The roughly circular enclosure, measuring about 40 metres north to south and just over 44 metres east to west, is the remains of a rath, the Irish term for a ringfort, the most common type of early medieval settlement in Ireland. Thousands were built across the country, typically between the sixth and tenth centuries, serving as defended farmsteads for farming families of some local standing. This one retains enough of its structure to reward a careful look.
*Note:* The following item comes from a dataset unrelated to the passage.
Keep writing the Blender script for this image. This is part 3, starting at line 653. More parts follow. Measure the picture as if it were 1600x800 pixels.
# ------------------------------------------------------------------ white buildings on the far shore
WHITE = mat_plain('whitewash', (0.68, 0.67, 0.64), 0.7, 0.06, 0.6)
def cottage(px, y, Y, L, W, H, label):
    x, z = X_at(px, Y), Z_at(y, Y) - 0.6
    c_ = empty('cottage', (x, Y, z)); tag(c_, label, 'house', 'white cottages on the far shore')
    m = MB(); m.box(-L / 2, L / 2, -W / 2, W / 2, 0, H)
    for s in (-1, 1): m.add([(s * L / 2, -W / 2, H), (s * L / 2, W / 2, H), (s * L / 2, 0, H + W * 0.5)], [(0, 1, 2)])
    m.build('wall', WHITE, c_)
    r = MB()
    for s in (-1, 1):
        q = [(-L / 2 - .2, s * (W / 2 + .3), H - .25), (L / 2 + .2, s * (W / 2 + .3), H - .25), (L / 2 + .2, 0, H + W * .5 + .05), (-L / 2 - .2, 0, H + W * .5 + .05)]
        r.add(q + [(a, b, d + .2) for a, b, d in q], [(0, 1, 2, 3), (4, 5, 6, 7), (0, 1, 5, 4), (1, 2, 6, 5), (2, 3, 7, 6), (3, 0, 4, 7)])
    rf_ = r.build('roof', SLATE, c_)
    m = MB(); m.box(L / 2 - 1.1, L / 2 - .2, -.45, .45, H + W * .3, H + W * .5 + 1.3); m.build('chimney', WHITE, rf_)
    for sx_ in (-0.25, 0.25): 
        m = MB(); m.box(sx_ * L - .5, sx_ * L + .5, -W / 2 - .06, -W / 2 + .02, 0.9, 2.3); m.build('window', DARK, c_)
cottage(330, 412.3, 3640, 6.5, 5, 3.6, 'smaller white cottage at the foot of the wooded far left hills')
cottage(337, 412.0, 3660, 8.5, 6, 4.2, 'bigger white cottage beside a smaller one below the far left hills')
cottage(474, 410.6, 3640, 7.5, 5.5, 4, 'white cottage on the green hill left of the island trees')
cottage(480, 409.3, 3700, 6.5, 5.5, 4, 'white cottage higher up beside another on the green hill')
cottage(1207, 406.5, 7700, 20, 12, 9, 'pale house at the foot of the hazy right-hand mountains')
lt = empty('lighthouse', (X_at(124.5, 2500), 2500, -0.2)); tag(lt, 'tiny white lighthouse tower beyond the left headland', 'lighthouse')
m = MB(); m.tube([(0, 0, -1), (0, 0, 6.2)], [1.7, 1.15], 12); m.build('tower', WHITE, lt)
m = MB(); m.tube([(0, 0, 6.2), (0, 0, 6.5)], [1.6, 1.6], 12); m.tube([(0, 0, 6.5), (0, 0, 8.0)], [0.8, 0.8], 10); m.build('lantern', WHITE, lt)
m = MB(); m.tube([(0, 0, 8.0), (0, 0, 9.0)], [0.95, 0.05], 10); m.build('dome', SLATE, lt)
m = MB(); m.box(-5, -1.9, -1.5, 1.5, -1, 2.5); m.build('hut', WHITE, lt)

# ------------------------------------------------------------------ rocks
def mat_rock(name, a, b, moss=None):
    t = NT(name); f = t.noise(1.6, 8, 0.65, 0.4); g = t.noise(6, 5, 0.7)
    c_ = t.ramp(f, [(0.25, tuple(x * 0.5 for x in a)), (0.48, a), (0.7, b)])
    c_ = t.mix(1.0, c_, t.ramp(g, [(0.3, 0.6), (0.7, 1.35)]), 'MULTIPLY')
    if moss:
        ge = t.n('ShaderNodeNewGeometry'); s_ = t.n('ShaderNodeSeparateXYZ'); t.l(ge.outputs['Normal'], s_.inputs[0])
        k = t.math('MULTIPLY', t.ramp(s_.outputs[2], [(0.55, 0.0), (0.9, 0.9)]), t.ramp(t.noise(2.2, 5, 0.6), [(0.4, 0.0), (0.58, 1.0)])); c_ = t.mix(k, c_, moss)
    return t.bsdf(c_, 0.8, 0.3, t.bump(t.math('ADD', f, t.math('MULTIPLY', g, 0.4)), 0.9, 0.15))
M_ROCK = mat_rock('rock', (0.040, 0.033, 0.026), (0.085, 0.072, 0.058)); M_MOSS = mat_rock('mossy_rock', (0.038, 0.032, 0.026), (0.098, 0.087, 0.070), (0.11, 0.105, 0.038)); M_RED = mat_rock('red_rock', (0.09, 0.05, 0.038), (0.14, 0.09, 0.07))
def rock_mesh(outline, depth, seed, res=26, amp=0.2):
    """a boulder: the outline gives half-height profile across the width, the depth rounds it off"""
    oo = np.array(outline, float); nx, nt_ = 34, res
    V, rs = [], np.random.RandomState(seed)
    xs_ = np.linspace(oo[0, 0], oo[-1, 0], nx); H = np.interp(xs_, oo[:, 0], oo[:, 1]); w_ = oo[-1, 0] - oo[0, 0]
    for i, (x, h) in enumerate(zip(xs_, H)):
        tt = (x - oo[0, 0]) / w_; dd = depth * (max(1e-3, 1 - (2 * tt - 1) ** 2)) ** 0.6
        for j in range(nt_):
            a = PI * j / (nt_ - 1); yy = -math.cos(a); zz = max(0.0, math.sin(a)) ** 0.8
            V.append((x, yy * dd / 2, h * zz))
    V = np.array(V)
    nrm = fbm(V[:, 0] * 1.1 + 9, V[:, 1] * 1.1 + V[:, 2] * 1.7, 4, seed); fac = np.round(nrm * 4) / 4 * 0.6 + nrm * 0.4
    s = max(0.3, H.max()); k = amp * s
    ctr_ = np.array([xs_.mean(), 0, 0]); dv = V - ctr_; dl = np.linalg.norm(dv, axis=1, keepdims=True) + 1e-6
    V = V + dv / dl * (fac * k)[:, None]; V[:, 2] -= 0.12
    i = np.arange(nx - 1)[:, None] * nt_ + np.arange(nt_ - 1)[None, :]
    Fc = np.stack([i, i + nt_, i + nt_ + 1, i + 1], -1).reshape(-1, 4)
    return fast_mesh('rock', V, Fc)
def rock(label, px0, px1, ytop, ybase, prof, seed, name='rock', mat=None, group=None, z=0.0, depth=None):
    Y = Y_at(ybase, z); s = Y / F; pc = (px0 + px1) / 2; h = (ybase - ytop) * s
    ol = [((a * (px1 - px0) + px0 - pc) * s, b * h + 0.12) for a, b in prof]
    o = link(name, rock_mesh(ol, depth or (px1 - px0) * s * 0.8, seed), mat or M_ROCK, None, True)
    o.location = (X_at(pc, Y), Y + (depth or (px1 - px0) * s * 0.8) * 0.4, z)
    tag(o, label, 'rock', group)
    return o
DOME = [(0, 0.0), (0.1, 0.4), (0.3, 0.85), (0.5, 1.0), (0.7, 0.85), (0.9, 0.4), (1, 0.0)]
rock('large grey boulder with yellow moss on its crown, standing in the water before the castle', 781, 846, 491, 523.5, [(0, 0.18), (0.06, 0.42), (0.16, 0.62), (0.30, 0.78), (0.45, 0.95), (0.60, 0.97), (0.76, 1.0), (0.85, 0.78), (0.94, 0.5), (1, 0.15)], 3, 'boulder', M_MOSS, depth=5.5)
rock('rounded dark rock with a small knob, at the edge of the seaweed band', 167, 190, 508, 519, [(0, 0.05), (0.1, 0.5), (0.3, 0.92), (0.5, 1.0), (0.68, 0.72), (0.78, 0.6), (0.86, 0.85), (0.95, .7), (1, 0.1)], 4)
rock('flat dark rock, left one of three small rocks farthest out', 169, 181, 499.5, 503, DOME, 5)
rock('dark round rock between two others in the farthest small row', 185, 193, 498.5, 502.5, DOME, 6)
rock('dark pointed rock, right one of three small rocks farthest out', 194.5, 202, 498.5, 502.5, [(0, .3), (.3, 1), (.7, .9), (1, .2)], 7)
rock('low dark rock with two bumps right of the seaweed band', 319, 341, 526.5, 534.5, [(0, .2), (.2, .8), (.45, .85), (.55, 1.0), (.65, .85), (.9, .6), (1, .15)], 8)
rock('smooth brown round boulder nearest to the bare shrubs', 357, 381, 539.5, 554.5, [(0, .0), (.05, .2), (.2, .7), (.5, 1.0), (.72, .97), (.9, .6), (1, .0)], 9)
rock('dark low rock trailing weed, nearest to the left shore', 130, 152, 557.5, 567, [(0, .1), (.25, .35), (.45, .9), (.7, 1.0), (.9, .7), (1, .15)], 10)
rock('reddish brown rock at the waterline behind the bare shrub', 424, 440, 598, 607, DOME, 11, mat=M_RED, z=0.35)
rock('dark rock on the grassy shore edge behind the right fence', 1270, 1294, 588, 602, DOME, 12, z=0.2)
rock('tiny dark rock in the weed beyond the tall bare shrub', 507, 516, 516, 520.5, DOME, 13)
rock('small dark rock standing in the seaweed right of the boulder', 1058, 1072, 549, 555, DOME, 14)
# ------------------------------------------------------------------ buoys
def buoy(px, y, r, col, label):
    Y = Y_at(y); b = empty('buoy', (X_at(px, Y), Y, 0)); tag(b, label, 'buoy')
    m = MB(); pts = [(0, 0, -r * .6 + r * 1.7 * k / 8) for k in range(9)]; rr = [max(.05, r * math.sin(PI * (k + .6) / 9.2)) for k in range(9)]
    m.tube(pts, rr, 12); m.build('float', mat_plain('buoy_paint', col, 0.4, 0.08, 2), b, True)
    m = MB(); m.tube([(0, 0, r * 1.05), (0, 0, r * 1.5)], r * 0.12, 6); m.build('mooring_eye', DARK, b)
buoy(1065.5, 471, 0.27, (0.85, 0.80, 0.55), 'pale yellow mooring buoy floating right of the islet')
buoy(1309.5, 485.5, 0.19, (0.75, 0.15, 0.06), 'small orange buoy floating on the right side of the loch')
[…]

The enclosure is defined by an inner bank of earth with stone facing on both its inner and outer sides, and a fosse, which is a defensive ditch, running around the outside. Beyond the fosse, a lower external bank, sometimes called a counterscarp, survives in places as a sod-covered stony rise, though later field walls have cut across it on the northern and eastern sides. The entrance appears to have been on the south, where a gap of about 2.2 metres breaks the inner bank and traces of a causeway cross the fosse, with a corresponding break in the outer bank. To the north, the inner bank has been absorbed into a later east-west field wall, and a trackway now runs along the line of the fosse, meaning the landscape has quietly rearranged itself around the old structure over the centuries. The bank is worn lowest on the west and north sides, partly through erosion by farm stock. A stream runs roughly 50 metres to the west, and the interior is level, grassed over, and lightly edged with hawthorn.